Com o título bombástico «Alemanha oculta 5 biliões de dívida», o Expresso cita o artigo «Die Wahrheit» (A Verdade) do jornal alemão Handelsblatt e informa-nos que «a maior parte das despesas com reformados, doentes e pessoas dependentes na Alemanha não foram incluídas nas contas oficiais», pelo que a dívida pública «pode situar-se nos cerca de 7 biliões de euros, 185% do PIB e não os 83% anunciados».
Fazendo uma confusão de fluxos (despesas) com stocks (dívidas), colocam-se desde logo as maiores dúvidas quanto ao rigor da coisa.

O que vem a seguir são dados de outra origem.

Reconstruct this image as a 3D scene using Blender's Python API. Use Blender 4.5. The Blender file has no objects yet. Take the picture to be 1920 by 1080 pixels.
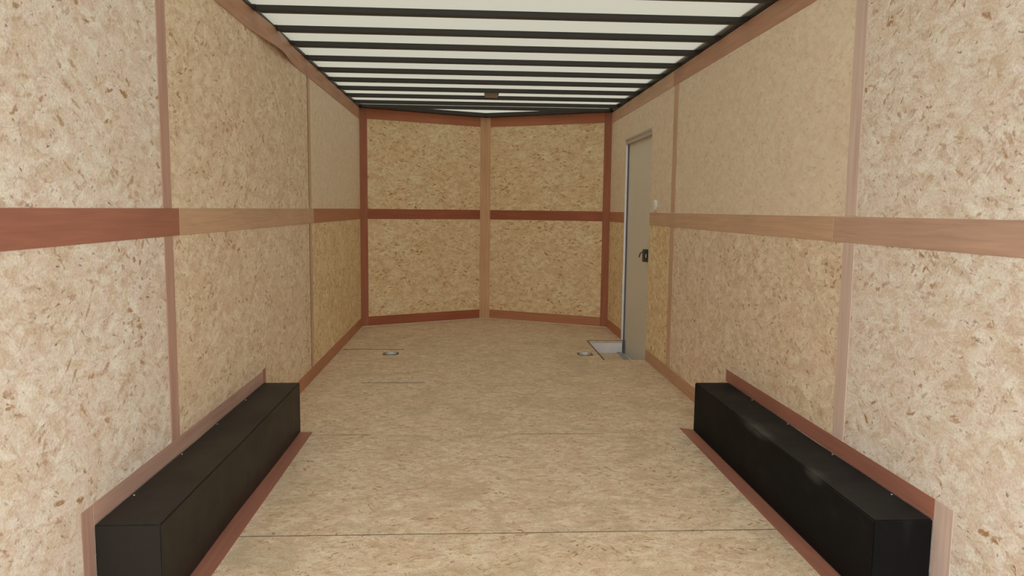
import bpy, bmesh, math, random
from mathutils import Matrix, Vector

# ------------------------------------------------------------------ camera
SC = bpy.context.scene
F_PX, CX, CH = 1405.37, -0.1608, 1.1651
PITCH, YAW, ROLL = 0.1044, 0.0571, 0.0110


def cam_axis(v):
    x, y, z = v
    c, s = math.cos(PITCH), math.sin(PITCH)
    y, z = c * y + s * z, -s * y + c * z
    c, s = math.cos(YAW), math.sin(YAW)
    return Vector((c * x + s * y, -s * x + c * y, z))


_c, _s = math.cos(ROLL), math.sin(ROLL)
_r, _u, _f = cam_axis((_c, 0, _s)), cam_axis((-_s, 0, _c)), cam_axis((0, 1, 0))
cam_data = bpy.data.cameras.new('camera')
cam_data.sensor_width = 36.0
cam_data.lens = 36.0 * F_PX / 1920.0
cam_data.clip_start = 0.02
cam = bpy.data.objects.new('camera', cam_data)
M4 = Matrix((_r, _u, -_f)).transposed().to_4x4()
M4.translation = (CX, 0.0, CH)
cam.matrix_world = M4
SC.collection.objects.link(cam)
SC.camera = cam

# ------------------------------------------------------------------ daylight: bright overcast sky + soft high sun over the roof
world = bpy.data.worlds.new('overcast_sky')
SC.world = world
world.use_nodes = True
wn = world.node_tree
bg = wn.nodes['Background']
wtc = wn.nodes.new('ShaderNodeTexCoord')
wsep = wn.nodes.new('ShaderNodeSeparateXYZ')
wr = wn.nodes.new('ShaderNodeValToRGB')
wr.color_ramp.elements[0].position = 0.0
wr.color_ramp.elements[0].color = (0.86, 0.90, 0.95, 1)
wr.color_ramp.elements[1].position = 0.9
wr.color_ramp.elements[1].color = (1.0, 0.99, 0.95, 1)
wn.links.new(wtc.outputs['Generated'], wsep.inputs[0])
wn.links.new(wsep.outputs['Z'], wr.inputs[0])
wn.links.new(wr.outputs[0], bg.inputs[0])
bg.inputs[1].default_value = 4.0

sun_data = bpy.data.lights.new('hazy_sun', 'SUN')
sun_data.energy = 0.6
sun_data.angle = math.radians(12)
sun_data.color = (1.0, 0.95, 0.86)
sun = bpy.data.objects.new('hazy_sun', sun_data)
sun.rotation_euler = (math.radians(-28), math.radians(8), 0)   # from the front, high above the roof
sun.location = (0, 6, 8)
SC.collection.objects.link(sun)

SC.view_settings.view_transform = 'Standard'
SC.view_settings.look = 'None'
SC.view_settings.exposure = 0.05
SC.view_settings.gamma = 1.0
SC.view_settings.use_curve_mapping = False
SC.cycles.max_bounces = 16
SC.cycles.diffuse_bounces = 10
SC.cycles.use_denoising = True

# ------------------------------------------------------------------ helpers
COL = SC.collection
rnd = random.Random(11)


def new_obj(name, me, parent=None):
    o = bpy.data.objects.new(name, me)
    COL.objects.link(o)
    if parent is not None:
        o.parent = parent
    return o


def tag(o, label=None, cat=None, group=None, kind=None):
    if label: o['label'] = label
    if cat: o['category'] = cat
    if group: o['group'] = group
    if kind: o['kind'] = kind
    return o


def uv_box(bm, grain=False, offset=True):
    """Planar UVs in metres; grain turns u along the longest side."""
    uv = bm.loops.layers.uv.verify()
    xs = [[v.co[i] for v in bm.verts] for i in range(3)]
    ext = [max(a) - min(a) for a in xs]
    ox, oy = (rnd.uniform(0, 40), rnd.uniform(0, 40)) if offset else (0, 0)
    for f in bm.faces:
        n = f.normal
        k = max(range(3), key=lambda i: abs(n[i]))
        a, b = [(1, 2), (0, 2), (0, 1)][k]
        if grain and ext[b] > ext[a]:
            a, b = b, a
        for l in f.loops:
            l[uv].uv = (l.vert.co[a] + ox, l.vert.co[b] + oy)


def finish(name, bm, mat, parent=None, grain=False, xf=None, smooth=False):
    bm.normal_update()
    uv_box(bm, grain)
    if xf:
        for v in bm.verts:
            v.co = xf(v.co)
        bmesh.ops.recalc_face_normals(bm, faces=bm.faces)
    me = bpy.data.meshes.new(name)
    bm.to_mesh(me)
    bm.free()
    me.materials.append(mat)
    if smooth:
        for p in me.polygons:
            p.use_smooth = True
    return new_obj(name, me, parent)


def add_box(bm, x0, x1, y0, y1, z0, z1, bevel=0.0, seg=1):
    vs = [bm.verts.new((x, y, z)) for x in (x0, x1) for y in (y0, y1) for z in (z0, z1)]
    fs = [(0, 1, 3, 2), (4, 6, 7, 5), (0, 4, 5, 1), (2, 3, 7, 6), (0, 2, 6, 4), (1, 5, 7, 3)]
    faces = [bm.faces.new([vs[i] for i in f]) for f in fs]
    bmesh.ops.recalc_face_normals(bm, faces=faces)
    if bevel:
        es = list({e for f in faces for e in f.edges})
        bmesh.ops.bevel(bm, geom=es, offset=bevel, segments=seg, affect='EDGES', profile=0.5)


def box(name, mat, x0, x1, y0, y1, z0, z1, parent=None, bevel=0.0, seg=1, grain=False, xf=None):
    bm = bmesh.new()
    add_box(bm, min(x0, x1), max(x0, x1), y0, y1, z0, z1, bevel, seg)
    return finish(name, bm, mat, parent, grain, xf)


def add_prism(bm, poly, z0, z1):
    lo = [bm.verts.new((x, y, z0)) for x, y in poly]
    hi = [bm.verts.new((x, y, z1)) for x, y in poly]
    n = len(poly)
    fs = [bm.faces.new(lo[::-1]), bm.faces.new(hi)]
    for i in range(n):
        fs.append(bm.faces.new((lo[i], lo[(i + 1) % n], hi[(i + 1) % n], hi[i])))
    bmesh.ops.recalc_face_normals(bm, faces=fs)


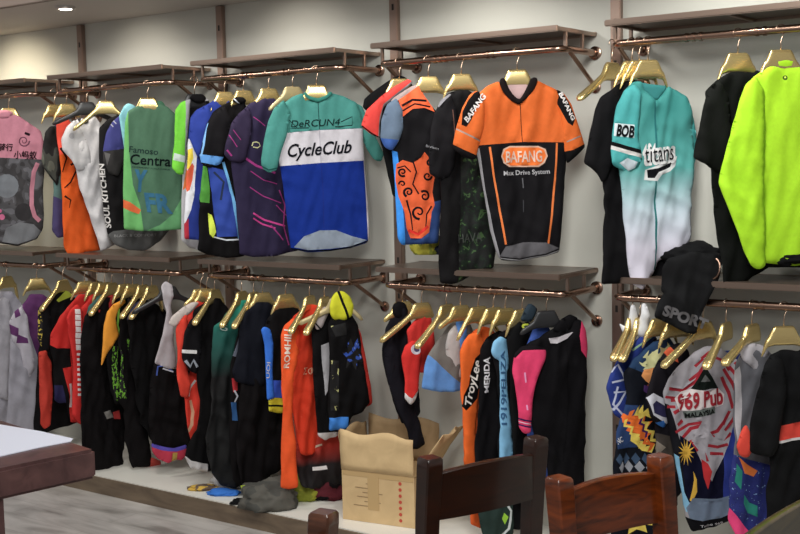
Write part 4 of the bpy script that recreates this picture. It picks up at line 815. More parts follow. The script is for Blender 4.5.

Se esta notícia fosse lida à letra, seria o maior escândalo financeiro alemão desde a inflação da república de Weimar. O problema é qual letra. Quando se lê a Bloomberg faz-se um pouco mais de luz: «there are liabilities of another 5 trillion euros because of shortfalls in the social security and pension funds». E quando a notícia em alemão fala em dívida escondida («die verdeckten Schulden») percebe-se estar em causa a insuficiência dos fundos para financiamento das responsabilidades da segurança social alemã por pensões futuras.
Façamos então o exercício de aplicar os critérios subjacentes à medida da dívida alemã em 185% do PIB às responsabilidades da segurança social portuguesa. Recordemos, para começar, ser o sistema de segurança social português essencialmente um sistema pay-as-you-go em que as pensões do ano são pagas com as contribuições do ano. Existe apenas o Fundo de Estabilização Financeira da Segurança Social (FEFSS) representando menos de 5% do PIB, fundo este ano nem sequer reforçado cobrindo não mais de 9 meses de pensões.
Em tempos, estimei a olho por cento essas responsabilidades em 4 a 5 vezes o PIB [ver a série de posts «O fim do estado social»: (1), (2), (3), (4)]. Assumindo como bom o limite inferior da estimativa e deduzindo a irrelevância para este propósito do saldo do FEFSS, se a dívida pública portuguesa fosse adicionada das necessidades de financiamento das pensões aumentaria no final deste ano de mais de 100% do PIB (83% no caso alemão) para quase 500% do PIB (183% no caso do alemão com fundos que financiando uma parte significativa das responsabilidades).
A esta luz, a notícia do Expresso é como uma montanha alemã que pariu um rato, escondendo o rato português que irá parir uma montanha.